Inasequibles al desaliento, los catastrofistas del efecto invernadero nos rememoran a diario sus funestos augurios. Como gallego, me siento en la obligación de tranquilizar a mis paisanos ante el panorama que nos dibujan estos cenizos de la meteorología. No me verán ustedes engrosando las filas de los negacionistas del cambio climático, mas tampoco las de los pesimistas que se resignan a un porvenir desolador para Galicia. Admitiendo el hecho incuestionable de que los polos se están derritiendo y que ello implicará la subida del nivel del mar, podemos convenir en que, por ejemplo, las ciudades de A Coruña y Vigo quedarían bajo el agua. Tal situación, esgrimida como siniestro destino por los más conspicuos científicos del Armagedón, bien pudiera contemplarse con acendrado optimismo. Así, con A Coruña y Vigo completamente sumergidas, es cierto que desaparecerían sus puertos pesqueros, pero ambas urbes podrían convertirse en destinos turísticos para buzos aficionados. A falta de suelo firme, las constructoras construirían palafitos; y venderíamos nuestro excedente de océano a naciones sin costa, y olas a bahías surferas de todo el orbe.
La subida de las aguas convertiría a la provincia de Ourense en un territorio con litoral, en el que surgirían playas de blanca y fina arena, de más empaque (¡dónde va a parar!) que las fluviales. El agua estaría tan caliente que las nécoras se capturarían ya cocidas, con el consiguiente ahorro de energía. Al tener el líquido elemento próximo a la ebullición, desaparecerían las sardinas, aunque pronto nos reuniríamos a celebrar el San Xoán alrededor de una parrilla sobre la que se tendiesen barracudas o peces loro.
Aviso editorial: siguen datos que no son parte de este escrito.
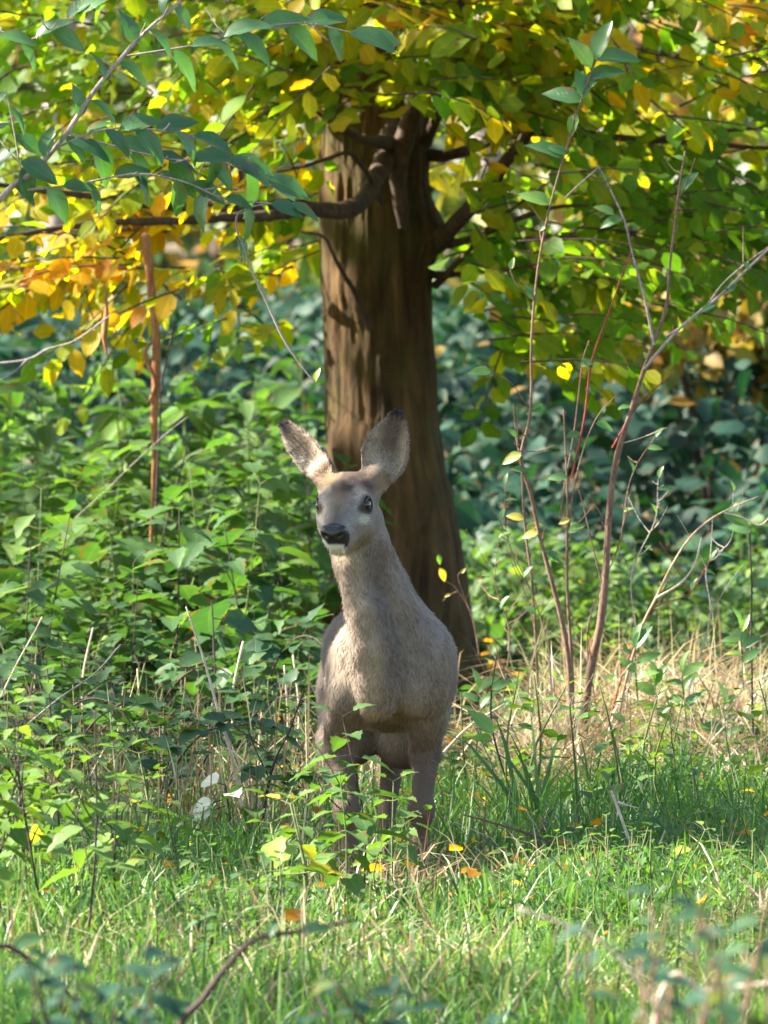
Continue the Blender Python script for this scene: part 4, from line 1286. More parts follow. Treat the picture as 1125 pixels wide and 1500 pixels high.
def mound_leaves(name, n, x0, x1, y0, y1, T, mat, smin, smax, tone, label, zoff=0.0, deep=.45):
    x = rgm.uniform(x0, x1, n); y = rgm.uniform(y0, y1, n)
    z = mound_z(x, y) + zoff - deep * rgm.random(n) ** 2 + rgm.normal(0, .03, n) + gz(x, y)
    p = np.stack([x, y, np.maximum(z, gz(x, y) + .02)], 1)
    cl = fbm(p * 4.5, 77, 2)
    k = (cl > .40) & ~((np.abs(x - .10) < .26) & (y < 28))
    p, cl = p[k], cl[k]; m = len(p)
    a = rgm.uniform(0, 6.28, m)
    d = np.stack([np.cos(a), np.sin(a) * .7 - .25, rgm.uniform(-.75, .15, m)], 1)
    nn = rnorm(np.stack([rgm.normal(0, .4, m), rgm.normal(-.35, .4, m), np.ones(m)], 1))
    tn = np.clip(tone + .5 * (fbm(p * 1.6, 78, 2) - .5) + rgm.normal(0, .14, m), 0, 1)
    o = merged_leaves(name, T, p, d, nn, rgm.uniform(smin, smax, m), tn, mat)
    return tag(o, label, kind='stuff')
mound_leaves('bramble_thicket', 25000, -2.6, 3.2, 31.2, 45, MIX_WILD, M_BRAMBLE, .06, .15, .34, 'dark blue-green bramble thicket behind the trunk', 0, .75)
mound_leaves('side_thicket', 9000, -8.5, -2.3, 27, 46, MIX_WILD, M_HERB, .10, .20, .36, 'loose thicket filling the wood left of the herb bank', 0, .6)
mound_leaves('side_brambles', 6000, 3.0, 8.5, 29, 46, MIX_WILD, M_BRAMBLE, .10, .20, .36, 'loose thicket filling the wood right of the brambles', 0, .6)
mound_leaves('ground_ivy', 9000, -2.2, 2.2, 24.5, 33, MIX_WILD, M_HERB, .035, .085, .36, 'low leafy undergrowth under the herbs', -.25, .3)
mound_leaves('thicket_edge', 4200, .15, 2.4, 29.5, 33, T_NETTLE, M_HERB, .05, .085, .45, 'green leafy edge of the bramble thicket on the right', -.12, .3)

def fill_spots(n, x0, x1, y0, y1, s0, s1):
    x = rgm.uniform(x0, x1, n); y = rgm.uniform(y0, y1, n); s = rgm.uniform(s0, s1, n)
    return [(a, b, float(gz(a, b)), c) for a, b, c in zip(x, y, s) if not near_deer(a, b)]
merged_plants('undergrowth', lambda r: gen_nettle(r, .60, .10, 1), T_NETTLE, M_HERB, M_DARKSTEM, fill_spots(150, -2.0, -.1, 23.5, 32, .7, 1.15), lambda x, y: .34, rgm, 'mass of green undergrowth behind the nettles on the left')
merged_plants('low_undergrowth', lambda r: gen_nettle(r, .22, .042, 1), T_SIMPLE, M_HERB, M_GREENSTEM, fill_spots(420, -1.6, 1.6, 20.6, 27, .6, 1.6), lambda x, y: .45 if x < .2 else .6, rgm, 'low small-leaved ground cover round the clearing')

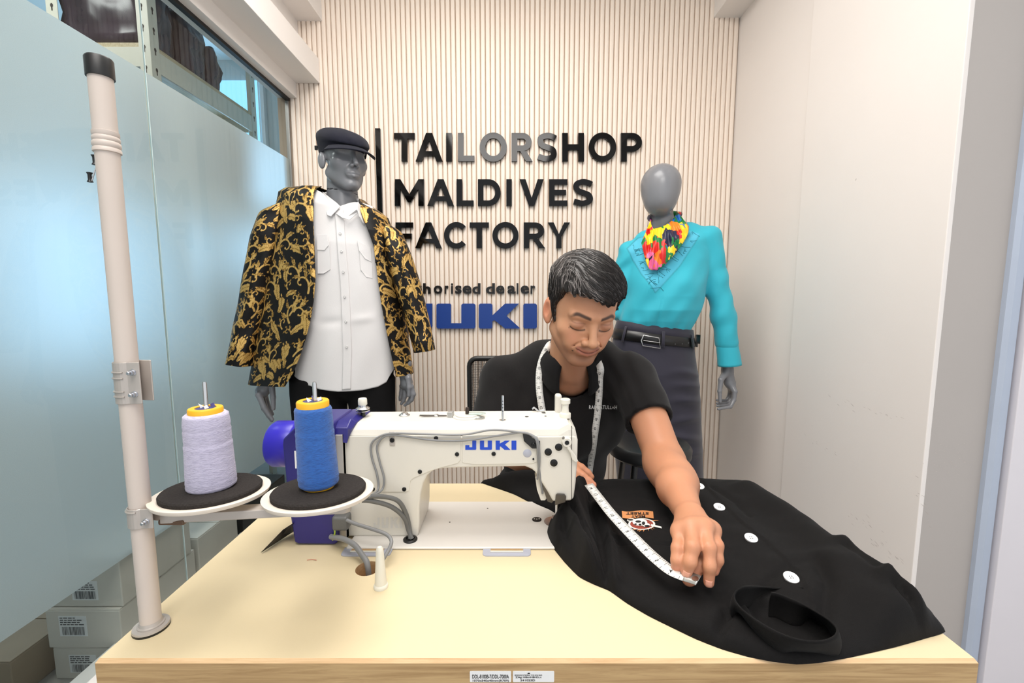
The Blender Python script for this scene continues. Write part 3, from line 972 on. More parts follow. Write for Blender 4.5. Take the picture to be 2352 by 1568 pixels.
# underside fittings of the head
steel2 = M['bracket']
plate_y('foot_guard', [(1230, 1100), (1238, 1096), (1262, 1143), (1253, 1155), (1243, 1155), (1234, 1130)], YM + .010, YM + .030, M['mach'])
plate_y('needle_bar_clamp', [(1276, 1134), (1280, 1131), (1296, 1132), (1300, 1137), (1298, 1150), (1274, 1157)], YM - .006, YM - .002, M['dark_steel'])
tube('presser_bar', [(.055, .30, BZ + .012), (.055, .30, BZ + .085)], .0042, M['steel'], mach, n=14)
box('presser_foot', (.047, .290, BZ + .003), (.067, .322, BZ + .012), M['steel'], mach, bev=.001)
plate_y('knife_arm', [(1240, 1100), (1246, 1102), (1276, 1150), (1268, 1158), (1258, 1154)], YM + .004, YM + .008, M['dark_steel'])
# bed fittings
q = atz(1233, 1193, BZ)
lathe('bed_plug', [(.0092, 0), (.0092, .0006), (.0078, .0010), (0, .0008)], (q[0], q[1], BZ), M['screw_black'], mach, n=28)
for s in (-1, 0, 1):
    lathe('plug_hole', [(.0012, 0), (.0012, .0006), (0, .0006)], (q[0] + s * .0045, q[1] + .001 * abs(s), BZ + .0009), M['cream_plastic'], mach, n=10)
for px, py in ((1120, 1167), (1033, 1199)):
    q = atz(px, py, BZ)
    lathe('oil_hole', [(.0016, 0), (.0016, .0004), (0, .0004)], (q[0], q[1], BZ), M['dark_steel'], mach, n=12)
q = atz(1264, 1198, BZ)
lathe('slide_plate', [(.020, 0), (.020, .0006), (0, .0006)], (q[0] + .008, q[1], BZ), M['steel'], mach, n=36)
q = atz(943, 1238, BZ)
lathe('cable_grommet', [(.0125, -.001), (.0125, .0022), (.0110, .0034), (.0080, .0034), (.0078, .001), (0, .001)], (q[0], q[1] - .002, BZ), M['black_plastic'], mach, n=28)
gq = np.array([q[0], q[1] - .002, BZ])
# blue motor at the left end
ymf, ymb = .246, .352
mz = lambda py, Y=ymf: float(at(700, py, Y)[2])
mx_ = lambda px, Y=ymf: float(at(px, 1100, Y)[0])
mo = thing('motor', (mx_(720), .30, TZ), parent=mach)
mpoly = [(mx_(668), TZ + .006), (mx_(676), TZ + .0025), (mx_(762), TZ + .0015), (mx_(768), TZ + .006), (mx_(768), mz(1180)), (mx_(768), mz(990)), (mx_(764), mz(975)), (mx_(690), mz(975)), (mx_(655), mz(1008)), (mx_(653), mz(1022)), (mx_(658), mz(1150))]
o = prism('motor_housing', mpoly, ymf, ymb, 'y', M['motor'], mo, bev=.006, seg=4); shade_auto(o, 30)
box('motor_end_casting', (mx_(768), ymf + .010, TZ + .006), (mx_(785), ymb - .004, mz(1003)), M['alu'], mo, bev=.001)
box('motor_gasket', (mx_(785), ymf + .012, TZ + .006), (xl + .002, ymb - .004, mz(1003)), M['black_plastic'], mo)
# hump linking the motor to the top cover
hs = []
for px, topy, w0 in ((690, 982, .012), (720, 966, .008), (770, 958, .004), (800, 954, .004), (818, 953, .006)):
    x = float(at(px, 960, YM)[0]); zz = float(at(px, topy, YM + .02)[2]) - .004
    zb_ = mz(1003) if px < 800 else zA
    x2 = x if px < 800 else x - .0
    hs.append([(x, YM - .010, zb_ - .01), (x, YM - .006, zb_ + (zz - zb_) * .6), (x, YM + .008 + w0, zz), (x, YF - .008 - w0, zz), (x, YF + .002, zb_ + (zz - zb_) * .6), (x, YF + .004, zb_ - .01)])
hs[-1] = [(xl + .010, YM - .003, zA), (xl + .014, YM + .001, zA + .012), (xl + .020, YM + .014, zB + .0005), (xl + .020, YF - .014, zB + .0005), (xl + .014, YF - .001, zA + .012), (xl + .010, YF + .001, zA)]
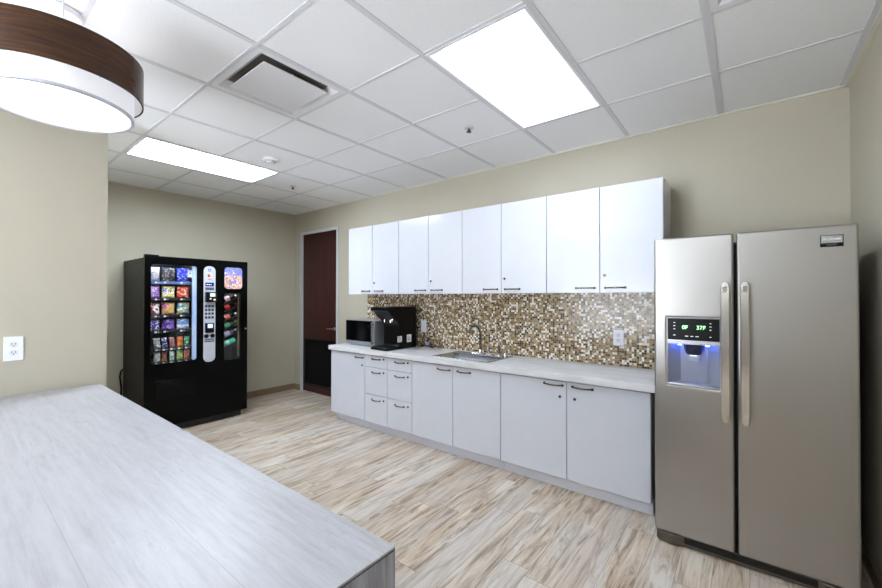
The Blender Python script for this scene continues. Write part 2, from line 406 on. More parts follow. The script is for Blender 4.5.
# ------------------------------------------------------------------ ceiling fixtures
def troffer(i0, i1, j0, label, power, sensor=False):
    x0, x1, y0, y1 = gX(i0) + .012, gX(i1) - .012, gY(j0) + .012, gY(j0 + 2) - .012
    t = thing('ceiling_troffer', label, 'ceiling light', ((x0 + x1) / 2, (y0 + y1) / 2, CE), 'lay-in ceiling light panels')
    d = .045
    fr = MB().plate(x0, x1, y0, y1, [(x0 + .016, x1 - .016, y0 + .016, y1 - .016)], 2, CE - .004, CE + .008)
    obj('frame', fr, M['whiteflat'], t, smooth=False)
    a, b, c, e = x0 + .016, x1 - .016, y0 + .016, y1 - .016
    hs = MB()
    rim = [(a, c), (b, c), (b, e), (a, e)]; top = [(a + .05, c + .03), (b - .05, c + .03), (b - .05, e - .03), (a + .05, e - .03)]
    V = [(x, y, CE + .004) for x, y in rim] + [(x, y, CE + d) for x, y in top]
    V += [(x + sx * .004, y + sy * .004, CE + .004) for (x, y), (sx, sy) in zip(rim, ((-1, -1), (1, -1), (1, 1), (-1, 1)))] + [(x + sx * .004, y + sy * .004, CE + d + .004) for (x, y), (sx, sy) in zip(top, ((-1, -1), (1, -1), (1, 1), (-1, 1)))]
    Fs = []
    for k in range(4):
        q = (k + 1) % 4
        Fs += [(k, q, 4 + q, 4 + k), (8 + k, 8 + q, 12 + q, 12 + k), (k, q, 8 + q, 8 + k), (4 + k, 4 + q, 12 + q, 12 + k)]
    hs.add(V, Fs); obj('reflector', hs, mat('reflector_white', (250, 250, 252), .5), t, smooth=False)
    obj('diffuser', MB().box(a + .05, b - .05, c + .03, e - .03, CE + d - .002, CE + d + .004), lamp('troffer_light_%d' % round(power * 10), (230, 243, 255), power), t, smooth=False)
    if sensor:
        obj('sensor', MB().lathe([(.047, 0), (.050, 0), (.050, -.008), (.047, -.008)], (-1.0, y1 - .165, CE + d - .002), 32, closed=True), M['whiteflat'], t)
    return t
troffer(*TROF[0], 'large glaring light panel in the ceiling above the wall cabinets', T1P, True)
troffer(*TROF[1], 'narrower looking light panel in the ceiling in front of the vending machine', T2P)
troffer(*TROF[2], 'added fill light panel in the ceiling behind the camera, towards the added window', FILL_BACK)
troffer(*TROF[3], 'added fill light panel in the ceiling behind the camera, towards the right wall', FILL_RIGHT)

def diffuser(i, j, label):
    x0, x1, y0, y1 = gX(i) + .016, gX(i + 1) - .016, gY(j) + .012, gY(j + 1) - .012
    cx, cy = (x0 + x1) / 2, (y0 + y1) / 2
    t = thing('air_diffuser', label, 'air vent', (cx, cy, CE), 'ceiling air diffusers')
    hx, hy = (x1 - x0) / 2, (y1 - y0) / 2
    def ring(kx, ky, z): return [(cx - kx, cy - ky, z), (cx + kx, cy - ky, z), (cx + kx, cy + ky, z), (cx - kx, cy + ky, z)]
    V = ring(hx, hy, CE - .002) + ring(hx - .03, hy - .03, CE - .002) + ring(hx - .055, hy - .055, CE + .02) + ring(hx - .070, hy - .070, CE + .034)
    Fs = [(4 * r + k, 4 * r + (k + 1) % 4, 4 * r + 4 + (k + 1) % 4, 4 * r + 4 + k) for r in range(3) for k in range(4)]
    obj('frame', MB().add(V, Fs), M['whiteflat'], t, smooth=False)
    obj('duct', MB().box(cx - hx + .07, cx + hx - .07, cy - hy + .07, cy + hy - .07, CE + .034, CE + .038), mat('duct_dark', (112, 106, 102), .7), t)
    obj('plaque', MB().box(cx - .205, cx + .205, cy - .205, cy + .205, CE - .010, CE - .004), M['whiteflat'], t, bevel=.002)
    for sx in (-1, 1):
        obj('hanger', MB().tube([(cx + sx * .15, cy, CE - .004), (cx + sx * .15, cy, CE + .036)], .004), M['whiteflat'], t)
diffuser(-1, 0, 'square air diffuser with a flat centre plate between the two light panels')
diffuser(3, 1, 'air diffuser cut off by the top edge, above the fridge side of the room')
def detector():
    c = (-3.52, 1.89, CE)
    t = thing('smoke_detector', 'round white detector disc on the ceiling beside the far light panel', 'detector', c)
    obj('housing', MB().lathe([(.072, .001), (.072, -.012), (.066, -.018), (.050, -.019)], c, 36), M['whiteflat'], t)
    obj('louver_ring', MB().lathe([(.052, -.018), (.048, -.030), (.040, -.030), (.038, -.018)], c, 36, closed=True), mat('detector_grey', (196, 196, 192), .5), t)
    obj('cap', MB().lathe([(.036, -.018), (.032, -.036), (.012, -.040)], c, 28), M['whiteflat'], t)
detector()
def sprinkler(x, y, label):
    t = thing('sprinkler_head', label, 'sprinkler', (x, y, CE), 'ceiling sprinkler heads')
    obj('escutcheon', MB().lathe([(.036, .001), (.034, -.004), (.018, -.010), (.012, -.010)], (x, y, CE), 24), mat('sprinkler_white', (214, 212, 208), .35, .5), t)
    obj('body', MB().lathe([(.008, -.008), (.008, -.015), (.011, -.018), (.006, -.028)], (x, y, CE), 16), mat('sprinkler_metal', (86, 82, 76), .35, .9), t)
    obj('deflector', MB().lathe([(.004, -.027), (.019, -.029), (.019, -.032), (.004, -.033)], (x, y, CE), 18), mat('sprinkler_metal', (86, 82, 76), .35, .9), t)
sprinkler(-1.674, 2.479, 'dark sprinkler head in the ceiling just left of the large light panel')
sprinkler(-4.175, 2.517, 'small sprinkler head in the far ceiling above the dark door')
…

Con Santiago devenida en ciudad costera, se abriría una nueva ruta por mar del Camino, donde los peregrinos reemplazarían la bicicleta por la pedaleta playera, y aquellos que lo hicieren a lomos de corceles se decantarían ahora por montar caballitos de mar. La desaparición de la muiñeira nos entristecería, pero solo hasta que nos entregáramos a los frenéticos ritmos de nuevas músicas de aire caribeño. Diríamos adiós al cultivo del grelo; no obstante, daría paso al del café, que ya no tendríamos que importar para la elaboración de licor café. Las fábricas de paraguas, ausente la lluvia, se transformarían en fábricas de parasoles. El deshielo haría de Cabeza de Manzaneda un paraíso del esquí acuático.
El avance del desierto sería inexorable, de inmediato requerido como escenario natural por directores de spaguetti western. Eso por no hablar de la exportación de arena para relojes. Se organizarían paseos en camello, que dejarían divisas, y se instalarían paneles de energía solar que sustituirían a nuestros exangües ríos en la producción eléctrica.
Aunque, como pueblo respetuoso con su ser ancestral, es nuestro deber preservar la cultura que nos define. Por ello, y como aquí la lluvia es arte, propugno fundar el Museo de la Lluvia, en una ubicación a decidir, donde en una de sus salas llueva permanentemente, donde en otra de sus salas orballe permanentemente, donde en otra de sus salas caiga un aguacero permanentemente, y así con los más de 70 tipos de lluvia que atesoramos, alguno de los cuales ya está en severo riesgo de extinción.